カンボジアの大学生

 カンボジアには各地に大学があり、寄付金を通じてあたらしく大学がたてられたり、IT学部や看護学部など職業のニーズにあった学部が新たに既存の大学に新設されるなど教育に対する関心が高まっています。

 ですが、カンボジアのほとんどの大学は、学問追求に対する姿勢はあまり評価できないでしょう。先進国のように最先端の技術を大学組織を上げて生み出したり、政府と大学、企業がタッグをくんでならたなプロジェクトに着手すると言った試みもありません。

 ではこちらの大学では学生に一体何を教えているのかというと、大学を卒業して仕事を得られるスキルを身につける術を学問として教えているのです。簡単に言えば大学=職業訓練学校みたいなものです。
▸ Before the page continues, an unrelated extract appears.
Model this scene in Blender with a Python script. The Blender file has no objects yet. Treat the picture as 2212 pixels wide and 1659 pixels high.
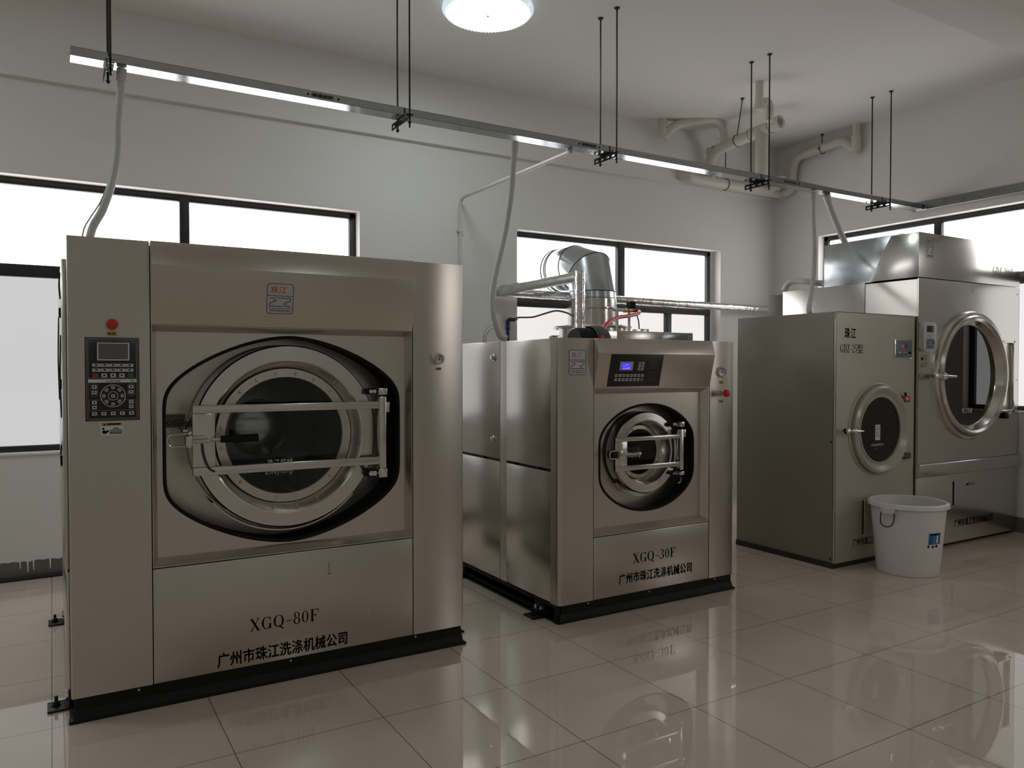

学科も学術的な専門分野は少なく、実際に仕事を得られる極めて実践的な内容を教える学科が多いです。

例えば、観光学科、IT学科、ビジネスマネージメント学科、セールス学科、看護学科 などです。

 カンボジアに一番人気の学科はと大学側に聞いてみたところ観光学科に入学を希望する生徒が多いそうです。カンボジアでは観光業が外資を獲得する手段の中で重要な産業の一つで、各地の遺跡の周りではホテルやゲストハウスの建設ラッシュが始まっており、ホテル労働者のニーズも高まっています。また外資系ホテルの参入が増えており、より良い条件で働きたい学生は観光学科の他に日本語学科、英語学科で他言語を学んで、外資ホテルの就職を目指すそうです。

 

 ホテルで働きたい大学生は早い段階でホテルでレセプションやコックのアルバイトの仕事を得て働きます。アルバイトと言っても日本と違ってカンボジアはパートタイムというワークスタイルがないため正社員ではなく、見習いというくくりで8時間働かなければならない現状があります。大学に行った後は自習する時間もなくホテルでの仕事に明け暮れることになります。そのため学生の学問のレベルは授業内での輪読や聴講によって得られたものだけで、なかなか能力を開発するのが難しいです。 

 ただ8時間働かない現状は、学生がその事実を望んでいるということもあります。大学の学費はフルタイムで土日を抜いて一ヶ月働いた月収の3倍です。一ヶ月1万円の給与と考えると3万円が学費になる訳です。ですので奨学金制度に乏しいカンボジアの教育制度の下では学生はフルタイムで働かなければ、お金持ち以外は、学費を払っていくのはかなり難しくなる訳です。

 

 まだまだ問題が山積みのカンボジアの教育問題ですが、政府が本腰を上げて一つ一つ問題をクリアしていくことを切に願います。あまりにも教育に関する様々な問題を寄付やボランティア、他国の政策に依存し過ぎているように感じます。

 

 

そういう背景もあって、観光業への就職を目指す大学生が年々増えています。